ガチラノ

死ぬほどどうでも良いわ…

逆噴射家族

 

逆噴射家族

逆噴射家族

 

『狂い咲きサンダーロード』しか観てなかったから、まさかこんな理知的な映画だとは思ってなかった。いやー、参りました。

真っ先に思い出すのは『ドント・ブリーズ』でアレも家の中に監禁される物語だったけれども、じいちゃんの内面として描けるはずの家の描写が微妙で大変不満だった。その点この『逆噴射家族』の象徴としての家の描き方は最高に良くできていて、っていうかむしろ主人公の内面と物理の家をいかにして結びつけるかだけに注力したお話って言ってもいいよね。主人公が家族の対立を解消するために地下を掘るのはそのまま彼の内面の掘り下げだし、そこでシロアリにぶち当たるのは自分の家=常識が如何に危うい土台の上に立っているかの暗喩でしょ? 家に板を張って外面に出られなくするのは自分の内面に向き合う合図で、そこで初めて自分こそが狂気に囚われているのではないかという問題に向き合ってバトルロイヤルというのは、もうなんか圧倒的に正しすぎて参りましたって感じ。のところに、映画表現としてギリギリの線で描かれるマンガライクなキャラクターたちが、手ぶれ上等の主観カメラでバンバン殺し合うワケでしょ? 工藤夕貴が女子プロ衣装で縛られちゃうわけでしょ? いやー、最高。
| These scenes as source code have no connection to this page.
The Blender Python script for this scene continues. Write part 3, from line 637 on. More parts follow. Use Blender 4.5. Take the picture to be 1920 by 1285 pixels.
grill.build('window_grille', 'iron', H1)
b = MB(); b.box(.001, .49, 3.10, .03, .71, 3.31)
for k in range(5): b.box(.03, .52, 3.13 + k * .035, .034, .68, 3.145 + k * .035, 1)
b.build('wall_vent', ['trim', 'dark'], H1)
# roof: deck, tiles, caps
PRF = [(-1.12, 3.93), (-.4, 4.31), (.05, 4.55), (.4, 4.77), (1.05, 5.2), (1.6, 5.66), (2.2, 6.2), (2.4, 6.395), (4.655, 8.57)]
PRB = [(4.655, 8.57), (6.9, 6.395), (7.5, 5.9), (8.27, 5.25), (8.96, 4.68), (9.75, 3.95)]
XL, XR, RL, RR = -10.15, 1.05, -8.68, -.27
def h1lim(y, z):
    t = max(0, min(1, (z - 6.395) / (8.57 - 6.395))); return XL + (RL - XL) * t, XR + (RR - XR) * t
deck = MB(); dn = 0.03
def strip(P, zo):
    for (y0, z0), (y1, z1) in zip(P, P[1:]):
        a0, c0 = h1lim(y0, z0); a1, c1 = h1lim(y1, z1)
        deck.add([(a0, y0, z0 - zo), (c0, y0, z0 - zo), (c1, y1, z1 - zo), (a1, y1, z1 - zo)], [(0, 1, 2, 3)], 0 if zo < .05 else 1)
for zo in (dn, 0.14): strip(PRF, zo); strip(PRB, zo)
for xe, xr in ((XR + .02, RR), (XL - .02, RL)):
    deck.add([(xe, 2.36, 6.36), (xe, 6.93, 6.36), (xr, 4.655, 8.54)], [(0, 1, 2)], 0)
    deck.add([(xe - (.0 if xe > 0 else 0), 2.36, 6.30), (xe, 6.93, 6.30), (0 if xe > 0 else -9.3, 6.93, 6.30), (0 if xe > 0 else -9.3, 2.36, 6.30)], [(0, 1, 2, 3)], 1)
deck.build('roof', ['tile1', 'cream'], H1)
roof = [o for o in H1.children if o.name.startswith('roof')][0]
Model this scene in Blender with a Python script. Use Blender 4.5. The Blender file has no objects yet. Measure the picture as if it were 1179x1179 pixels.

最高ですわこれ。脚本のロジックに表現の方法がマッチングしたときの快感をこれだけ味わった映画はないかもしれんなー。

でまあ、そういう構造の下敷きがあるからこそ、ラストの「家を壊す」という行為が圧倒的な説得力で迫ってくるわけで、そんな理屈を飛び越えて心に刺さる白く飛びまくりの青空家族。いやはや、参りました。すごい。